In many ways, this has been seen as a disadvantage for games. Creative minds have tried to tell stories with games and often when familiar stories have been re-told in games they have been less compelling than the books or movies that spawned them. If Peter Jackson had tried to make a game out of Frodo's quest to destroy the ring, I have no doubt it would have been beautiful and technically impressive, but I am not certain it would have been fun to play. Being locked into the choices made by Frodo or the other characters doesn't really take advantage of the freedom that interactive games offer. Game players have come to expect the ability to affect the outcome of their games. The story quite likely would have felt wooden and forced when it forces them to follow the pre-scripted plot.

This is where LOTRO shines and this is why I find the game version of Middle Earth so much more compelling than the film version.
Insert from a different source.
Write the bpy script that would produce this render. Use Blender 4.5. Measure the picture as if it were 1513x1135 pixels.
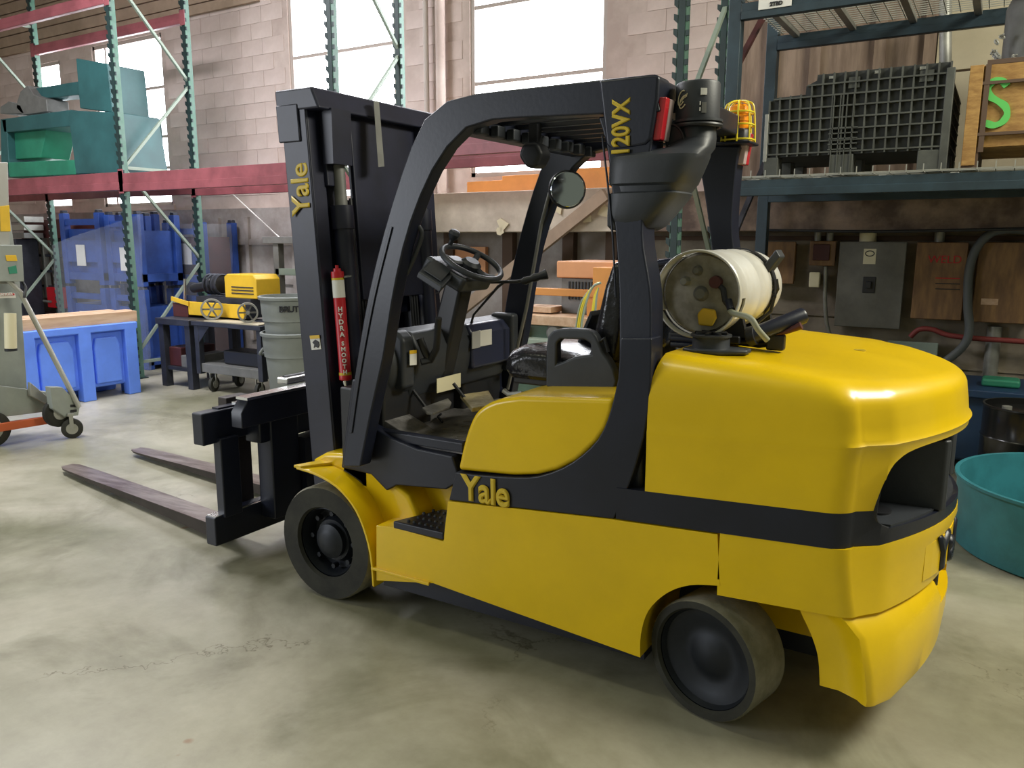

Instead of connecting me to Middle Earth by placing me inside of the story, the game allows me to create my own stories inside the world that Tolkien created. I can make choices and interact with an environment that feels true to the world I read about as a kid. Larger themes such as tragedy and loss from decline of civilization, the pleasures of rustic living, and moving forward by looking back come through much more clearly.

This is also where many points of contemporary art and thought converge. Textual critics have long asserted that literature and art are greater than the author's intent. MMORPGs are a new kind of literature that move away from being determined by a single author and empower the reader to actively participate in creating the text. Web 2.0 is changing the mass media from one-way transmissions to global conversations. Games scenarios played online with other people do not play out the same each time. The audience helps write the script. Perhaps games, especially massive online role-playing games, are part of the logical progression of literature. I'm not ready to make that claim just yet, especially since the things that I love most in LOTRO are echoes of what I read in Tolkien's books. I can say that interacting inside of a re-creation of Tolkien's world is a much more satisfying experience than watching someone's film recreation of the same world.